How do I answer this question?

We'll start by taking the first derivative of the function which is f '(x) = 3x² + 6x - 9. Factoring out the GCF of 3, then factoring the remaining trinomial, we have 3( x + 3) (x - 1 ). Setting this equal to 0, we have our critical points occurring at x = -3 and x = 1.

Now what we can do is partition the number line into 3 sections, using our critical points as the dividers of the number line, and check random values of x from each partition into the rule for f '(x) and see whether the slope/derivative at those x values is positive or negative. So the first section of the number line would be the values ( -∞, -3 ), so we could select, say, x = -5 from that part of the number line.

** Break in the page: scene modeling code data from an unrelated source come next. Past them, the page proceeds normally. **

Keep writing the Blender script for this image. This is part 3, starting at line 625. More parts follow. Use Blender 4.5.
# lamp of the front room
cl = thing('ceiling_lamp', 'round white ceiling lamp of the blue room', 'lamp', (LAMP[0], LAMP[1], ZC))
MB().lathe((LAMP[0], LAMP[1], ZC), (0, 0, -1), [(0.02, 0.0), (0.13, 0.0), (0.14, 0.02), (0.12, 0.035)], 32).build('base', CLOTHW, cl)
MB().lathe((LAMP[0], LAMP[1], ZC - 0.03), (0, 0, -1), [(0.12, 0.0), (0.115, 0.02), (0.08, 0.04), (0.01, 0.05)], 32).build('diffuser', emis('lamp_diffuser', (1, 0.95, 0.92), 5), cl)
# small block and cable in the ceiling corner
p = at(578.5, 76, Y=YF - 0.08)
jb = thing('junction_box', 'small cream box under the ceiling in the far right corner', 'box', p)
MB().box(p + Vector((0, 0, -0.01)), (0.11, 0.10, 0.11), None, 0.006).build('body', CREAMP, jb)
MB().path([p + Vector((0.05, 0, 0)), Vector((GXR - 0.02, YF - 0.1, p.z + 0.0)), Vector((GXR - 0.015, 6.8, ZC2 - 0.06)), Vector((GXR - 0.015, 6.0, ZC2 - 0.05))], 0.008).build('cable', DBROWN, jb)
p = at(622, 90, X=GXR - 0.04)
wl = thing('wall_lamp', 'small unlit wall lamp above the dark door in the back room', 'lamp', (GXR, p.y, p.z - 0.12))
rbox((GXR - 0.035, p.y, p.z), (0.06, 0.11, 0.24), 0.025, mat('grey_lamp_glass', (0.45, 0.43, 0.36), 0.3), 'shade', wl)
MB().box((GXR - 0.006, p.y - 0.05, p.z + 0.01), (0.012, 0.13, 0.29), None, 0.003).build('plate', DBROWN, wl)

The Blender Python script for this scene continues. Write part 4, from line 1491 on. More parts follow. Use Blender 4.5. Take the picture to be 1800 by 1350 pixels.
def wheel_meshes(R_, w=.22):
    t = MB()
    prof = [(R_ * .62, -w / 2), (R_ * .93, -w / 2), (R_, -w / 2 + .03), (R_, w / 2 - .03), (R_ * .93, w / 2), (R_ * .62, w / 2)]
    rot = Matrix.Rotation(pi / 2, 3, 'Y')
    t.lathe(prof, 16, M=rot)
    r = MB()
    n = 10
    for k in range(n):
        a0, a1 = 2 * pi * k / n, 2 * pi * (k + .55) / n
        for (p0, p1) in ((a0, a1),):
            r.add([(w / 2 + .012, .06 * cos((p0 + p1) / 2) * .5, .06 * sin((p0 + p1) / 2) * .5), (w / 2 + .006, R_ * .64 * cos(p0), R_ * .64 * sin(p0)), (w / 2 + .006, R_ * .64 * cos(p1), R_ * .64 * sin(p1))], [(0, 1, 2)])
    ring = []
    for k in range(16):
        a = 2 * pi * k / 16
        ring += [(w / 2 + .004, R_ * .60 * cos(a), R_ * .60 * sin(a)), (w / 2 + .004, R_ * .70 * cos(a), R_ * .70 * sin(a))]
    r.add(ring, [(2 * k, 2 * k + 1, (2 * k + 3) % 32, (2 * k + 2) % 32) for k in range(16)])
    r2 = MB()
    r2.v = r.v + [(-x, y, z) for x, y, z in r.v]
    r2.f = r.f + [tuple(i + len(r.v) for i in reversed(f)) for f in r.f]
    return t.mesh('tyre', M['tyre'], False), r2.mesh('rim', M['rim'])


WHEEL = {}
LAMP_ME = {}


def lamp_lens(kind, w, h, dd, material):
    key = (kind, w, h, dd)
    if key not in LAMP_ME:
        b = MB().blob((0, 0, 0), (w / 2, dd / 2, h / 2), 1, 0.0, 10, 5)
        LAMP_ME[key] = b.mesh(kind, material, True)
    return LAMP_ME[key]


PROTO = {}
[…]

Inserting it into the rule for f '(x), we get a value of 3( -5)² + 6(-5) - 9 or 36. From the next section of the number line, between -3 and 1, we could use an easy value of x at x = 0, and f '(0) is -9. From the final section of the number line, between 1 and ∞, we could use x = 2 and f '(2) = 3(2)² + 6(2) - 9 or 15.

Now for the maximums and the minimums: since the slope changes from positive to negative at -3, we would have a max at x = -3. Since the slope changes from negative to positive at x = 1, we know that we have a minimum at x = 1.

Graphing the original function on the graphing calculator should confirm these max and min locations.